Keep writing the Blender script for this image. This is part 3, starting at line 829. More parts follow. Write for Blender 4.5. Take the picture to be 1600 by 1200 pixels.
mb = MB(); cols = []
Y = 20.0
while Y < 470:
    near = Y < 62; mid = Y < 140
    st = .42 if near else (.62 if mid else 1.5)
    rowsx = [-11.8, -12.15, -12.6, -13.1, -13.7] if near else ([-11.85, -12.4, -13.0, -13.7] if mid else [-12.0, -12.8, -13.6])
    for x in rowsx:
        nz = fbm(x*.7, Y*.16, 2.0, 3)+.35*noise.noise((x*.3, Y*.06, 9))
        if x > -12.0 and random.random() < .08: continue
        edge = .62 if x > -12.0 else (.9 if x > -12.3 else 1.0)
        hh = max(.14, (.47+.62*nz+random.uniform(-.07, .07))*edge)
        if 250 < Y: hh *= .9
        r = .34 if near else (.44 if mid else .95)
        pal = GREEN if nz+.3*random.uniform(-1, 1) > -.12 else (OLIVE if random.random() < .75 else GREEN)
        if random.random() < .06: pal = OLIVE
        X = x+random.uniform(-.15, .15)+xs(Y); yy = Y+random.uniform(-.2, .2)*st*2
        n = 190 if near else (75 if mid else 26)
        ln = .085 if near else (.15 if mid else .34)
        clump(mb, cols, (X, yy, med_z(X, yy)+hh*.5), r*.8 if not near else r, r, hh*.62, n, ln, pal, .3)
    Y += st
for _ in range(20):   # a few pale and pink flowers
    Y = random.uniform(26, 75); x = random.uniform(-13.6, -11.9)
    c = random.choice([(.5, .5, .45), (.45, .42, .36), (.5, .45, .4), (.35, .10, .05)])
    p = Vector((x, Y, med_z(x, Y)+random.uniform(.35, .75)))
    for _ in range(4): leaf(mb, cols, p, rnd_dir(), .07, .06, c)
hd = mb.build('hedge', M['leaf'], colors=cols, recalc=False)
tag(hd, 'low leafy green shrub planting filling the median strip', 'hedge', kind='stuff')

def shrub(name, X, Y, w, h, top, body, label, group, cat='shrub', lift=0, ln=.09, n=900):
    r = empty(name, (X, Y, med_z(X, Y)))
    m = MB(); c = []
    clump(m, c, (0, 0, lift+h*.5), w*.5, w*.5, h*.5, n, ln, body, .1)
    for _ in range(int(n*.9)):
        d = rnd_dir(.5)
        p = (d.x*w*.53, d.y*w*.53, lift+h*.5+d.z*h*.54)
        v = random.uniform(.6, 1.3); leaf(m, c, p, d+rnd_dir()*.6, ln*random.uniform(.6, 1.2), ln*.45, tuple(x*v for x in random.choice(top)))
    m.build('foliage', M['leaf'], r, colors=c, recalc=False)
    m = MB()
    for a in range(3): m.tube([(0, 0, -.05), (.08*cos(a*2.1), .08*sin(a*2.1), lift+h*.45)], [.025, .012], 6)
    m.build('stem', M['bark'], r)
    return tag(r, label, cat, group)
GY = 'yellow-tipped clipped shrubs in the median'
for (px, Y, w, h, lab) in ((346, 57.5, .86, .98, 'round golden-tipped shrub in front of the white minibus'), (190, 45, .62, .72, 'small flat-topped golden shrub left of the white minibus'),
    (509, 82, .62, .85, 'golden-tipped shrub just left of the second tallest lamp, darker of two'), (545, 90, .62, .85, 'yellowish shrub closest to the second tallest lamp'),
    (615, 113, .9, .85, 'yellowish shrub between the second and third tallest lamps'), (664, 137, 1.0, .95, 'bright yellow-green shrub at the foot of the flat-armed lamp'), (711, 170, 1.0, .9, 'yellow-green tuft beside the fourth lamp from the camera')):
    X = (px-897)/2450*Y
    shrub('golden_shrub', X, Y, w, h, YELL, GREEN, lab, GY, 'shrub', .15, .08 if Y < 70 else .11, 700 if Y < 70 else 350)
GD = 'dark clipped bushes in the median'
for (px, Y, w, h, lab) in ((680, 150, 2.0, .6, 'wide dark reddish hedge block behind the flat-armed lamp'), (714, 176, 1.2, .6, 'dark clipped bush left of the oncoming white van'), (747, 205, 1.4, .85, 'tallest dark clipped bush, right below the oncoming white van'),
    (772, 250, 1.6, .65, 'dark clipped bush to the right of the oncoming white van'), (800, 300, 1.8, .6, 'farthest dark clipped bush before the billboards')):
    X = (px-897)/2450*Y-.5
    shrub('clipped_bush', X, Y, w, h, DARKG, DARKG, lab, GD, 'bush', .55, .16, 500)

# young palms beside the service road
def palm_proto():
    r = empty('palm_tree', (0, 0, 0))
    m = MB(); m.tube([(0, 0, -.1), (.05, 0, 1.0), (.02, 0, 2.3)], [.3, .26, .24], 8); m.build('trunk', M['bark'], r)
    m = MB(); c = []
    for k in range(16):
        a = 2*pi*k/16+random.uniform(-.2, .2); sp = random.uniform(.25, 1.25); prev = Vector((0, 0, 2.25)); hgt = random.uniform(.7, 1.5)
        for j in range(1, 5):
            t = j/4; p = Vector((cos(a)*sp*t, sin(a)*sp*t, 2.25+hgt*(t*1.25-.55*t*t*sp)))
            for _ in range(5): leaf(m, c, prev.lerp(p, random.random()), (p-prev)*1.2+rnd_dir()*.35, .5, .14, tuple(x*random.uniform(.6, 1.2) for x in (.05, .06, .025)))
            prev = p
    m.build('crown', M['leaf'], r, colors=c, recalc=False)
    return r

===

Exercise description.
Using the listing above, reproduce each line without omission.

Correct answer.
Keep writing the Blender script for this image. This is part 3, starting at line 829. More parts follow. Write for Blender 4.5. Take the picture to be 1600 by 1200 pixels.
mb = MB(); cols = []
Y = 20.0
while Y < 470:
    near = Y < 62; mid = Y < 140
    st = .42 if near else (.62 if mid else 1.5)
    rowsx = [-11.8, -12.15, -12.6, -13.1, -13.7] if near else ([-11.85, -12.4, -13.0, -13.7] if mid else [-12.0, -12.8, -13.6])
    for x in rowsx:
        nz = fbm(x*.7, Y*.16, 2.0, 3)+.35*noise.noise((x*.3, Y*.06, 9))
        if x > -12.0 and random.random() < .08: continue
        edge = .62 if x > -12.0 else (.9 if x > -12.3 else 1.0)
        hh = max(.14, (.47+.62*nz+random.uniform(-.07, .07))*edge)
        if 250 < Y: hh *= .9
        r = .34 if near else (.44 if mid else .95)
        pal = GREEN if nz+.3*random.uniform(-1, 1) > -.12 else (OLIVE if random.random() < .75 else GREEN)
        if random.random() < .06: pal = OLIVE
        X = x+random.uniform(-.15, .15)+xs(Y); yy = Y+random.uniform(-.2, .2)*st*2
        n = 190 if near else (75 if mid else 26)
        ln = .085 if near else (.15 if mid else .34)
        clump(mb, cols, (X, yy, med_z(X, yy)+hh*.5), r*.8 if not near else r, r, hh*.62, n, ln, pal, .3)
    Y += st
for _ in range(20):   # a few pale and pink flowers
    Y = random.uniform(26, 75); x = random.uniform(-13.6, -11.9)
    c = random.choice([(.5, .5, .45), (.45, .42, .36), (.5, .45, .4), (.35, .10, .05)])
    p = Vector((x, Y, med_z(x, Y)+random.uniform(.35, .75)))
    for _ in range(4): leaf(mb, cols, p, rnd_dir(), .07, .06, c)
hd = mb.build('hedge', M['leaf'], colors=cols, recalc=False)
tag(hd, 'low leafy green shrub planting filling the median strip', 'hedge', kind='stuff')

def shrub(name, X, Y, w, h, top, body, label, group, cat='shrub', lift=0, ln=.09, n=900):
    r = empty(name, (X, Y, med_z(X, Y)))
    m = MB(); c = []
    clump(m, c, (0, 0, lift+h*.5), w*.5, w*.5, h*.5, n, ln, body, .1)
    for _ in range(int(n*.9)):
        d = rnd_dir(.5)
        p = (d.x*w*.53, d.y*w*.53, lift+h*.5+d.z*h*.54)
        v = random.uniform(.6, 1.3); leaf(m, c, p, d+rnd_dir()*.6, ln*random.uniform(.6, 1.2), ln*.45, tuple(x*v for x in random.choice(top)))
    m.build('foliage', M['leaf'], r, colors=c, recalc=False)
    m = MB()
    for a in range(3): m.tube([(0, 0, -.05), (.08*cos(a*2.1), .08*sin(a*2.1), lift+h*.45)], [.025, .012], 6)
    m.build('stem', M['bark'], r)
    return tag(r, label, cat, group)
GY = 'yellow-tipped clipped shrubs in the median'
for (px, Y, w, h, lab) in ((346, 57.5, .86, .98, 'round golden-tipped shrub in front of the white minibus'), (190, 45, .62, .72, 'small flat-topped golden shrub left of the white minibus'),
    (509, 82, .62, .85, 'golden-tipped shrub just left of the second tallest lamp, darker of two'), (545, 90, .62, .85, 'yellowish shrub closest to the second tallest lamp'),
    (615, 113, .9, .85, 'yellowish shrub between the second and third tallest lamps'), (664, 137, 1.0, .95, 'bright yellow-green shrub at the foot of the flat-armed lamp'), (711, 170, 1.0, .9, 'yellow-green tuft beside the fourth lamp from the camera')):
    X = (px-897)/2450*Y
    shrub('golden_shrub', X, Y, w, h, YELL, GREEN, lab, GY, 'shrub', .15, .08 if Y < 70 else .11, 700 if Y < 70 else 350)
GD = 'dark clipped bushes in the median'
for (px, Y, w, h, lab) in ((680, 150, 2.0, .6, 'wide dark reddish hedge block behind the flat-armed lamp'), (714, 176, 1.2, .6, 'dark clipped bush left of the oncoming white van'), (747, 205, 1.4, .85, 'tallest dark clipped bush, right below the oncoming white van'),
    (772, 250, 1.6, .65, 'dark clipped bush to the right of the oncoming white van'), (800, 300, 1.8, .6, 'farthest dark clipped bush before the billboards')):
    X = (px-897)/2450*Y-.5
    shrub('clipped_bush', X, Y, w, h, DARKG, DARKG, lab, GD, 'bush', .55, .16, 500)

# young palms beside the service road
def palm_proto():
    r = empty('palm_tree', (0, 0, 0))
    m = MB(); m.tube([(0, 0, -.1), (.05, 0, 1.0), (.02, 0, 2.3)], [.3, .26, .24], 8); m.build('trunk', M['bark'], r)
    m = MB(); c = []
    for k in range(16):
        a = 2*pi*k/16+random.uniform(-.2, .2); sp = random.uniform(.25, 1.25); prev = Vector((0, 0, 2.25)); hgt = random.uniform(.7, 1.5)
        for j in range(1, 5):
            t = j/4; p = Vector((cos(a)*sp*t, sin(a)*sp*t, 2.25+hgt*(t*1.25-.55*t*t*sp)))
            for _ in range(5): leaf(m, c, prev.lerp(p, random.random()), (p-prev)*1.2+rnd_dir()*.35, .5, .14, tuple(x*random.uniform(.6, 1.2) for x in (.05, .06, .025)))
            prev = p
    m.build('crown', M['leaf'], r, colors=c, recalc=False)
    return r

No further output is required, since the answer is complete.